Regina Leader-Post

A mid-life crisis that plays as real, droll

- CHRIS KNIGHT cknight@postmedia.com @chrisknigh­tfilm

It’s been almost a quarter century since Vancouver writer-director Mina Shum’s 1994 breakout first feature, Double Happiness. But she slips effortless­ly back into another gently comedic tale of Hong Kong immigrants in Vancouver with Meditation Park.

Pei-Pei Cheng (Crouching Tiger, Hidden Dragon) and Tzi Ma star as Maria and Bing Wang, a mostly assimilate­d couple who moved to Vancouver decades ago to raise a family. But each is now caught in a mid-life crisis. Or more precise to say, they’re both caught in his mid-life crisis, after Maria finds an unfamiliar pair of female underwear in his pants pocket and assumes the worst.

Maria decides she needs to do something for herself. At 60 she can’t drive or even ride a bicycle, hasn’t had a job since she married and still stumbles with her English. So she joins a group of Chinese ladies who engage in an illegal scheme to rent out their yards as event parking. Don McKellar pops up as Gabriel, their neighbourh­ood rival.

Shum deftly juggles several narrative threads, always providing enough informatio­n so that her characters register as three-dimensiona­l. Chief among them is Sandra Oh as Maria’s daughter Ava, now starting a family of her own and too distracted by that to notice that her mother is in a state.

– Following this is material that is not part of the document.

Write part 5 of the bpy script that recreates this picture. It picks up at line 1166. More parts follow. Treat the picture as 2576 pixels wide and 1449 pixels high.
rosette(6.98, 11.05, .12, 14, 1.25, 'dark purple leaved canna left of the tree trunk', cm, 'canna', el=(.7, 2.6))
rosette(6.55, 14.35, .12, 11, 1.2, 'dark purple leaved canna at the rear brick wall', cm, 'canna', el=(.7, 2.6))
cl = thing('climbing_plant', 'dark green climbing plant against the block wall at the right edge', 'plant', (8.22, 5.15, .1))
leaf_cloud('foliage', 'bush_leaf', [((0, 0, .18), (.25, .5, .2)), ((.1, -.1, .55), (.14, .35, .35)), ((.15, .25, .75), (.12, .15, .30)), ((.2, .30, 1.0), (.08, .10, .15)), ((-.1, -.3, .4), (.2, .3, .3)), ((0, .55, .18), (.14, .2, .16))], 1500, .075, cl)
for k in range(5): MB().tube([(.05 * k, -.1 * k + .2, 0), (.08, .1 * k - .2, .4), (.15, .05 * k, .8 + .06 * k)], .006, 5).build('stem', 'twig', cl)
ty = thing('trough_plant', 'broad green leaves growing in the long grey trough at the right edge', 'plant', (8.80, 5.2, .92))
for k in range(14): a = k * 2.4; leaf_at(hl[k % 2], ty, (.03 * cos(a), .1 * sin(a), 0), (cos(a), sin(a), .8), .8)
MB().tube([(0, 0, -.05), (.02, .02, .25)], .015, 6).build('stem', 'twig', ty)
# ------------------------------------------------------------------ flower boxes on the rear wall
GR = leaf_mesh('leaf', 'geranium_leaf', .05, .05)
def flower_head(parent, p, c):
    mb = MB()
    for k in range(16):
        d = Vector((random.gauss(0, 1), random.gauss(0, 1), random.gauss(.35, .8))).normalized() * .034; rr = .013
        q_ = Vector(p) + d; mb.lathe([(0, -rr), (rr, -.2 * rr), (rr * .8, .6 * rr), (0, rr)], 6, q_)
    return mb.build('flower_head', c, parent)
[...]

What’s even more refreshing is that the director isn’t interested in painting anyone as a villain. Gabriel’s intense mannerisms are explained in a touching scene, and even Bing ’s infidelity, while not excused, is at least mitigated somewhat by what Maria discovers.

And while Ma is up for a Canadian Screen Award for his role, for me Cheng functions as the story’s quiet beating heart, nailing the part of an uncertain career housewife looking to stretch her wings. She’s the one with the most to lose in the domestic upset at the centre of the film, and the most potential growth to experience from it. Her journey is perfectly balanced between tragedy and hope.